Your DS could legally be a parent himself in five years: what if he accidently impregnates someone with these hypothetical triplets? Are you giving up your room then?

fernie3 · 16/02/2010 15:58

as a side to this did anyone else just use a bedroom for sleeping when they were a child and teenager? Mine just had a bed and wardrobe etc. I did homework downstairs in the dining room sitting with my sister doing hers and we watched TV downstairs, read down there, used computer downstairs! etc etc. I just went up at bedtime got into bed and went to sleep! I didnt leave home until
I am feeling like my children are suffering now because they dint have their own things in their rooms, just beds and clothes etc!

fernie3 · 16/02/2010 15:59

that should be didnt leave home until 2001 so i didnt grow up in victorian times !

carmenelectra · 16/02/2010 16:01

Well i think it may be unfair for ds to share, but I think I just wasn't thinking about putting a 4th child in with us for more than 6mths and then the three in the same room.

If i do decide i do not want another, and i am not totally sure yet what to do, then it wont be cos of the size of the house. That doesn't seem like a good enough reason.

OP posts:
sweetkitty · 16/02/2010 16:03

But Milly her DS is getting his own room, the little ones could all share right up until they are 8 or 9 even with a girl in the mix.
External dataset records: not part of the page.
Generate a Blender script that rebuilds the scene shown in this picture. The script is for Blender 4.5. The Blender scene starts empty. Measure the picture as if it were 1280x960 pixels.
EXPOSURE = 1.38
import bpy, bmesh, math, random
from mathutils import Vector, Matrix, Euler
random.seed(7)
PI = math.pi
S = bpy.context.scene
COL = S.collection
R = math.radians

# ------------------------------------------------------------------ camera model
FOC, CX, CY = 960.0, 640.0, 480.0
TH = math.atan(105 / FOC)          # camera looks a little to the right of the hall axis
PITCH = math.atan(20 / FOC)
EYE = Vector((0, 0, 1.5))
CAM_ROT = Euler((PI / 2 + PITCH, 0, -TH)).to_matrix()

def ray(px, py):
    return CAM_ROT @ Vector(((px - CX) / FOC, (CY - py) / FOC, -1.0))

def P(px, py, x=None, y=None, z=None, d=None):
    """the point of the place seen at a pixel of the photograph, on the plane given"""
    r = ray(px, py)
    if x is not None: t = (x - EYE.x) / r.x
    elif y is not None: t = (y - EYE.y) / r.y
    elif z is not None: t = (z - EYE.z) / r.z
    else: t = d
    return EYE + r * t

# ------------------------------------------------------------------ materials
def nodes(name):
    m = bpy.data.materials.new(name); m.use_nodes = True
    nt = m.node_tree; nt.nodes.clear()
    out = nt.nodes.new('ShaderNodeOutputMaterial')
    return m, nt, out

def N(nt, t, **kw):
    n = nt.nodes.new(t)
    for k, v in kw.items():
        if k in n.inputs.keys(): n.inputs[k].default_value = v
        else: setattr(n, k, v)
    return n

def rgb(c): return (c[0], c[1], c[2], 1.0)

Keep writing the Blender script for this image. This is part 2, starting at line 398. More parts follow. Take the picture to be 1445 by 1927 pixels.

In 8 years time who knows what might change? Your DS might leave home, you might move or extend.

You can have the baby in with you until it's about two then decide how to split the rooms up.

With us it's not the sleeping arrangements but the amount of "stuff" they all have, none of it stacks away well.

carmenelectra · 16/02/2010 16:07

MILLY

Its not that i dont want to give my room up, not all. That's not an issue. I was just thinking ahead to when hypothetical child number 4 was a bit older and what if it were a girl(i would hope so!)? I was thinking in that situation the girl could have her own room while the 3 boys shared. SO i didnt want to give ds1 that room 'just in case', if you seem what i mean. That would seem more logical. However, i realise that would be more logical if ds1 were the same age as the others, not 8 or 9 yrs older.

OP posts:
carmenelectra · 16/02/2010 16:08

yes sweetkitty, its the stuff as well. We need a room just for that!

OP posts:
carmenelectra · 16/02/2010 16:12

Fernie,
As a child i played downstairs too and my dcs do the same, they seem to prefer to play in the living room. It doesn't matter how many times i put toys upstairs then they bring them back down!

They mainly have toys in their room just out of the way really, rather than for playtime.

ALL ds1 does upstairs is read.

OP posts:
carmenelectra · 16/02/2010 16:17

Excuse typing, baby on lap!

OP posts:
tortoiseonthehalfshell · 17/02/2010 01:25

It would absolutely be more logical if your eldest wasn't so much older than the others. But, and I know you know this, your eldest might only read at 11, but at 14 it's going to be quite a different matter. So yes, his need for a separate room definitely wins out over Hypothetical Baby Daughter's needs. I think you are perhaps underestimating just how different he's going to be once he hits puberty.

Certainly, though, don't let the size of your house stop you having a fourth child. You'll work it out.